Paul Jeremiah Grice. Source: Oklahoma State Bureau of Investigation
Paul Jeremiah Grice. Source: Oklahoma State Bureau of Investigation

And it has since evolved into an extremist movement that rejects democracy in favour of “righteous” autocracy, denies the legitimacy of state and legal powers, and applies a fundamentalist lens to Christian biblical teachings – especially those establishing men as the supreme authority over a household.

And the “God’s Misfits” view of America is not one we recognise.

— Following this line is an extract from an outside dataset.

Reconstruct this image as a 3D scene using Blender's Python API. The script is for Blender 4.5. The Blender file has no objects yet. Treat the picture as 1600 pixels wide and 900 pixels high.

In their world, it remains under 1861 Civil War era martial law. Grice states his belief the 14th Amendment to the US Constitution enforces slavery and denies due process and equal status under the law. And that the federal government in Washington DC had converted itself into a corporation to “sell” US citizens to foreign states as debt.

He also insists state and federal judges, attorneys, and authorities are colluding in an international child trafficking conspiracy.

“I must now also leave Babylon the Great and not partake of her sins any longer lest I receive her plagues, for her sins have reaching unto Heaven, and God will remember her iniquities,” he declares. “May God have mercy on the people of the United States/UNITED STATES!”

The odd grammar and capitals are not mistakes, apparently.

“It’s as if the sovereigns believe there is a kind of magic code to legal documents, that if only they get the weird spelling and capitalisation right, all of their problems will be solved,” notes McCoy. “But there doesn’t appear to be a Sovereign Citizens Stylebook, and every document looks a bit different.”